Two East Harlem Buildings Collapse After Explosion and Fire [Updated]
Two buildings at 116th Street and Park Avenue — right next to the Metro-North tracks — have collapsed after an explosion and fire at that started at around 9:30 a.m. The FDNY says that 39 units (that's 168 members) have responded to the five-alarm fire at the scene, which was visible from midtown. At least 16 people have been injured, four of them seriously, and two have died, according to city officials. Others are still missing. "This is an occupied building, there were people living there, we have people missing," an official told the New York Times. "There was a complete collapse; the fire is still going so we can’t make a search. There will be fatalities."
The five-story buildings contained at least a dozen apartments between them. The cause of the explosion isn't completely clear yet, though a Con Ed spokesman told WNBC-TV that they were responding to a possible gas leak just before the explosion occured. Con Ed workers on the scene also say that they have detected high levels of gas, though they still cannot access the building. "For weeks we've been smelling gas," 21-year-old Ashley Rivera told the New York Daily News. "We saw people flying out of the window ... Those are my neighbors." "It was loud, like boom, boom!" another witness, 23-year-old Mitch Abreu, told the paper. "It rocked the whole block. A window blew out of the other shop down the street."

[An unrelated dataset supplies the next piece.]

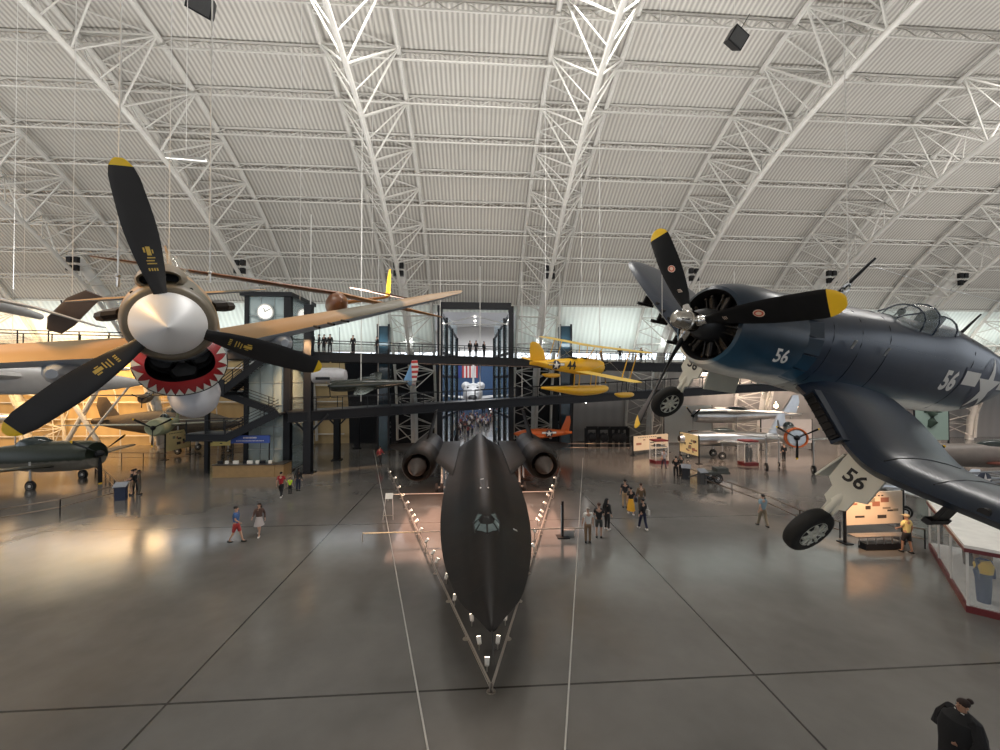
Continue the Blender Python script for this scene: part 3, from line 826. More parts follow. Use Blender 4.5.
# fuselage
secs = [(-1.42, .70, .70, -.72, 2.1), (-2.1, .69, .76, -.78, 2.2), (-3.0, .66, .82, -.86, 2.3), (-3.9, .62, .86, -.90, 2.3), (-4.9, .58, .90, -.88, 2.3), (-5.7, .55, .98, -.86, 2.2), (-6.6, .50, .90, -.84, 2.2), (-7.6, .43, .78, -.78, 2.2), (-8.6, .30, .62, -.55, 2.), (-9.5, .10, .42, -.02, 2.), (-9.9, .02, .30, .12, 2.)]
mb = MB(); mb.loft(fus_rings(interp(secs, 4), 40)); mb.build('fuselage', M_fus, cor); fusb = mb.bvh()
# wings
def gull(s):
    q = MB()
    st = [((-2.05, s * .45, -.50), 2.75, .17), ((-2.12, s * 1.0, -.68), 2.85, .17), ((-2.15, s * 1.6, -.95), 2.85, .17), ((-2.15, s * 1.95, -1.03), 2.82, .165), ((-2.17, s * 2.3, -.98), 2.8, .16), ((-2.2, s * 3.2, -.76), 2.68, .15), ((-2.26, s * 4.4, -.46), 2.4, .14), ((-2.36, s * 5.4, -.20), 2.05, .125), ((-2.55, s * 6.0, -.05), 1.5, .11), ((-2.85, s * 6.24, .0), .75, .1)]
    st = [(tuple(a), c, t) for a, c, t in st]
    k = [(x[0][0], x[0][1], x[0][2], x[1], x[2]) for x in st]
    if s < 0: k = [(a, -b, c, d, e) for a, b, c, d, e in k]
    # smooth along the span
    out = []
    kk = k
    for i in range(len(kk) - 1):
        for j in range(3):
            t = j / 3; p0 = kk[max(i - 1, 0)]; p1 = kk[i]; p2 = kk[i + 1]; p3 = kk[min(i + 2, len(kk) - 1)]
            out.append([.5 * ((2 * b) + (c - a) * t + (2 * a - 5 * b + 4 * c - d) * t * t + (3 * b - a - 3 * c + d) * t ** 3) for a, b, c, d in zip(p0, p1, p2, p3)])
    out.append(kk[-1])
    wing(q, [((a, b * (1 if s > 0 else -1), c), d, e) for a, b, c, d, e in out], mi=(0, 1))
    return q
for s, nm in ((1, 'left'), (-1, 'right')):
    q = gull(s); w_ = q.build('wing', [M_wingb, M_under if s < 0 else M_wingb], cor, ang=50); wb = q.bvh()
    # oil cooler intake in the root leading edge
    iq = MB(); iq.box((-2.13, s * 1.14, -.74), (.16, .86, .19), Matrix.Rotation(-s * .50, 3, 'X'))
    it = iq.build('oil_cooler_intake', M_wingb, w_)
    M3 = Matrix.Rotation(-s * .50, 3, 'X')
    iq = MB(); iq.box((-2.06, s * 1.14, -.74), (.12, .76, .13), M3); iq.build('intake_mouth', M_black, it)
    for k in range(7):
        iq = MB(); iq.box(V((-2.0, s * 1.14, -.74)) + M3 @ V((0, (k - 3) * .11, 0)), (.05, .018, .13), M3); iq.build('vane', M_dark, it)
    # gun ports
    for y in (3.05, 3.38, 3.71):
        h = wb.ray_cast(V((-1.5, s * y, -1.03 + (y - 1.95) * .25)), V((-1, 0, 0)))
        if h[0]:
            iq = MB(); iq.cyl(h[0] + V((.02, 0, 0)), h[0] - V((.1, 0, 0)), .055, n=12); iq.build('gun_port', M_black, w_)
    # folding seam
    for y in (2.0, 2.55):
        pts = []
        for x in (-2.3, -2.5, -2.9, -3.4, -3.9, -4.4):
            h = wb.ray_cast(V((x, s * y, 1)), V((0, 0, -1)))
            if h[0]: pts.append(h[0] + V((0, 0, .004)))
        iq = MB(); iq.tube(pts, .008, 5); iq.build('fold_seam', M_black, w_)
    # rocket stubs
    for y in (2.75, 3.6, 4.4):
        iq = MB(); z = -.98 + (y - 2.3) * .25 - .13
        iq.box((-2.55, s * y, z - .1), (.3, .05, .22)); iq.box((-2.5, s * y, z - .23), (.5, .08, .07)); iq.build('rocket_stub', M_black, w_)
    # flap under the inboard trailing edge
    iq = MB(); wing(iq, [((-4.35, s * 2.2, -1.15), .75, .09, .45), ((-4.3, s * 3.9, -.75), .68, .09, .43)]); iq.build('flap', M_under, w_)
    # landing gear
    gx = -2.5; A = V((gx - .1, s * 1.85, -1.15)); Bq = V((-2.25, s * 1.85, -2.42))
    g = MB(); g.cyl(A, A + (Bq - A) * .55, .075, n=14); g.cyl(A + (Bq - A) * .5, Bq + V((0, 0, .02)), .05, n=14)
    g.cyl(A + V((-.55, 0, .05)), A + (Bq - A) * .5, .032, n=8)
    g.bar(A + (Bq - A) * .6 + V((-.05, 0, 0)), A + (Bq - A) * .78 + V((-.18, 0, 0)), .04); g.bar(A + (Bq - A) * .78 + V((-.18, 0, 0)), Bq + V((-.05, 0, .1)), .04)
    g.cyl(Bq + V((0, -.14 * s, 0)), Bq + V((0, .14 * s, 0)), .045, n=10)
    gl = g.build('landing_gear_leg', M_lgw, cor)
    wheel(gl, Bq + V((0, s * .02, 0)), .41, .22, (0, s, 0), M_rubber, M_lgw, nsp=9)
    # doors: front plate on the leg plus two side leaves
    dmb = MB(); dp = [(-.28, .12), (.28, .12), (.30, -.42), (.17, -.50), (.17, -.70), (.09, -.76), (.09, -.92), (-.09, -.92), (-.09, -.76), (-.17, -.70), (-.17, -.50), (-.28, -.42)]; vs = [A + V((xx_, yy_, zz_)) for xx_ in (.22, .18) for yy_, zz_ in dp]; nn = len(dp); dmb.add(vs, [tuple(range(nn)), tuple(range(2 * nn - 1, nn - 1, -1))] + [(k, (k + 1) % nn, nn + (k + 1) % nn, nn + k) for k in range(nn)])
    dd = dmb.build('gear_door', M_lgw, gl); db = dmb.bvh()
    decal('number_56', [textmesh('56', .3, .025)], A + V((.5, 0, -.22)), (0, 1, 0), (0, 0, 1), M_markblack, dd, db, .005, .2)
    for e in (-s,):
        iq = MB(); iq.box(A + V((-.35, e * .42, -.3)), (.95, .03, .55), Matrix.Rotation(e * .25, 3, 'X')); iq.build('gear_door', M_lgw, gl)
# chin fairing
# canopy
cs = [(-3.9, .30, .86, .70), (-4.2, .33, 1.02, .7), (-4.5, .35, 1.16, .7), (-4.9, .355, 1.22, .7), (-5.3, .34, 1.18, .72), (-5.7, .3, 1.06, .75), (-6.0, .24, .94, .78)]
mb = MB(); mb.loft(fus_rings([(a, b, c, d, 2.3, .76) for a, b, c, d in interp(cs, 3)], 24), caps=False); cn = mb.build('canopy', M_canopy, cor)
cfb = mb.bvh()
def hoop(x):
    pts = []
    for k in range(11):
        a = PI * k / 10; h = cfb.ray_cast(V((x, 0, .76)) + V((0, math.cos(a), math.sin(a))) * 1.2, -V((0, math.cos(a), math.sin(a))))
        if h[0]: pts.append(h[0])
    return pts
for x in (-4.42, -4.8, -5.55):
    q = MB(); q.tube(hoop(x), .016, 6); q.build('canopy_frame', M_wingb, cn)
for y in (-.2, .2):
    pts = []
    for x in (-3.95, -4.1, -4.3, -4.42): 
        h = cfb.ray_cast(V((x, y * (.8 if x > -4.2 else 1), 2)), V((0, 0, -1))); 
        if h[0]: pts.append(h[0])
    if len(pts) > 1:
        q = MB(); q.tube(pts, .014, 6); q.build('canopy_frame', M_wingb, cn)
q = MB(); q.box((-5.15, 0, .85), (.12, .36, .5)); q.ball((-5.12, 0, 1.08), (.07, .12, .1)); q.build('seat', M_seat, cor)
q = MB(); q.loft(fus_rings([(-4.0, .28, .88, .6, 2), (-4.6, .33, .90, .6, 2), (-5.8, .30, .95, .6, 2)], 16)); q.build('cockpit_rim', M_black, cor)
q = MB(); q.ball((-4.25, 0, .98), (.09, .05, .07)); q.cyl((-4.3, 0, .85), (-4.25, 0, .95), .02); q.build('gunsight', M_black, cor)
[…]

Metro-North service coming in and out of Grand Central has been halted, as the nearby tracks are covered in debris. Passengers on the southbound Metro-North train that passed 116th Street just before the explosion told the Timesthat the train "shook violently," and that the "impact felt like the last car had been hit broadside by something large." Vibrations from explosion and collapse were felt all the way up to 150th Street, residents report.